Continue to Part II: The American Abroad


[i] Mendes I. Cohen’s letters and travel journals are part of the extensive Cohen Collection in the Maryland Historical Society in Baltimore. The collection, MS 251, covers several generations of the family. His correspondence can be found in MS 251.3, Boxes 1 to 4. All letters cited in this article are from Box 2. The travel journal cited in this article is from Box 4, Folder “1829-1833: Journeys of M.I. Cohen.” The travel notes are from Box 2, Folder “1832 August 25-Sept 5.”

Mendes I. Cohen helped to found the Maryland Historical Society in 1844 and his nephew and namesake, civil engineer Mendes Cohen, was a longtime president of the Society.

[ii] Travel journal, September 16-18, 1832. The passport is in the Cohen Family Papers, American Jewish Historical Society, New York. The quoted description is from Ann Lynn Lipton’s “Anywhere, So Long As It Be Free: A Study of the Cohen Family of Richmond and Baltimore, 1773-1826” (MA thesis, College of William and Mary in Virginia, 1973), 36.

[iii] Letter to Judith Cohen, March 19, 1832.

[iv] “A Prominent Hebrew Dead,” Evening Bulletin, May 7, 1879; Aaron Baroway, “The Cohens of Maryland,” Maryland Historical Magazine (December 1923): 357-376; Albert J. Silverman, “They Ate Kosher at Fort McHenry,” Generations (December 1979): 2-9. For years, family patriarchs Solomon Etting and Jacob I. Cohen fought for the “Jew Bill,” which finally passed in 1826, changing Maryland law so that a Christian oath was no longer required to hold public office (Silverman, 7-8).

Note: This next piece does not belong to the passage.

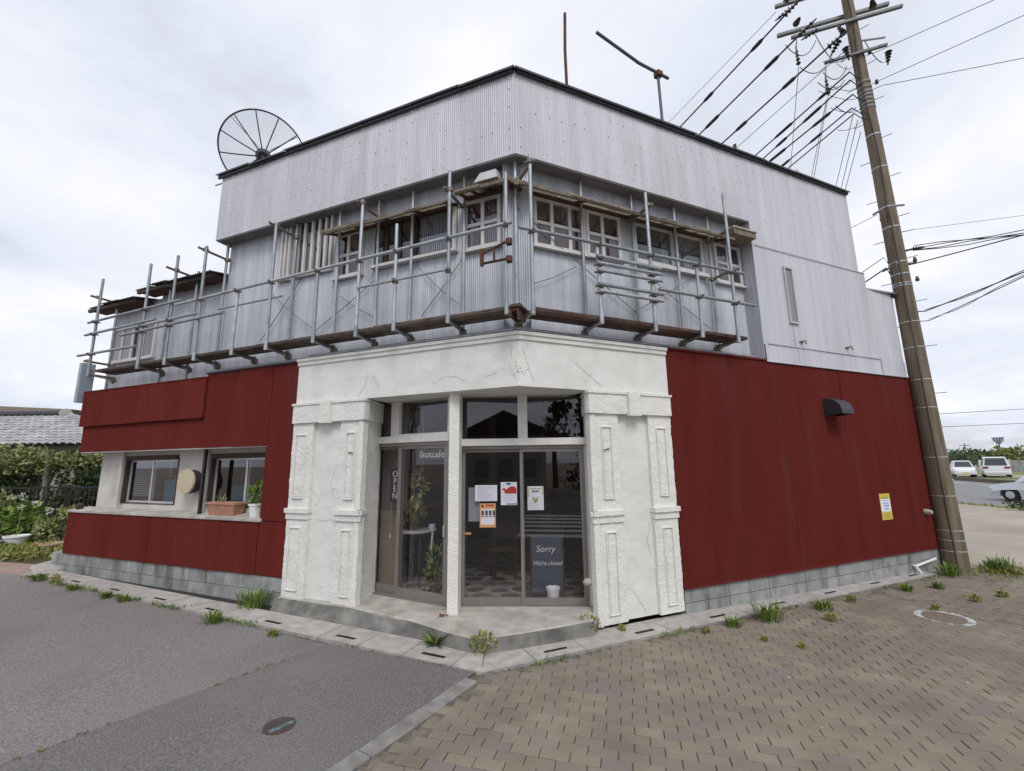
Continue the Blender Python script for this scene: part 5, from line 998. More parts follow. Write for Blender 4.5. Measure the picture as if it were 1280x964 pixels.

The Ettings and Cohens, having arrived in Baltimore early on, did not mix socially with the Bavarian Jewish immigrants who began to come in large numbers in the 1820s. But their Jewish identity was never in question. According to historian Moses Aberbach, the two families “preferred to maintain a private minyan” and they also had their own burial ground. They did join with fellow Jews in founding communal organizations such as the Hebrew Benevolent Society. “Cohen Family Settled in 1700s as Pioneers of Baltimore Jewry,” Baltimore Jewish Times, June 28, 1974.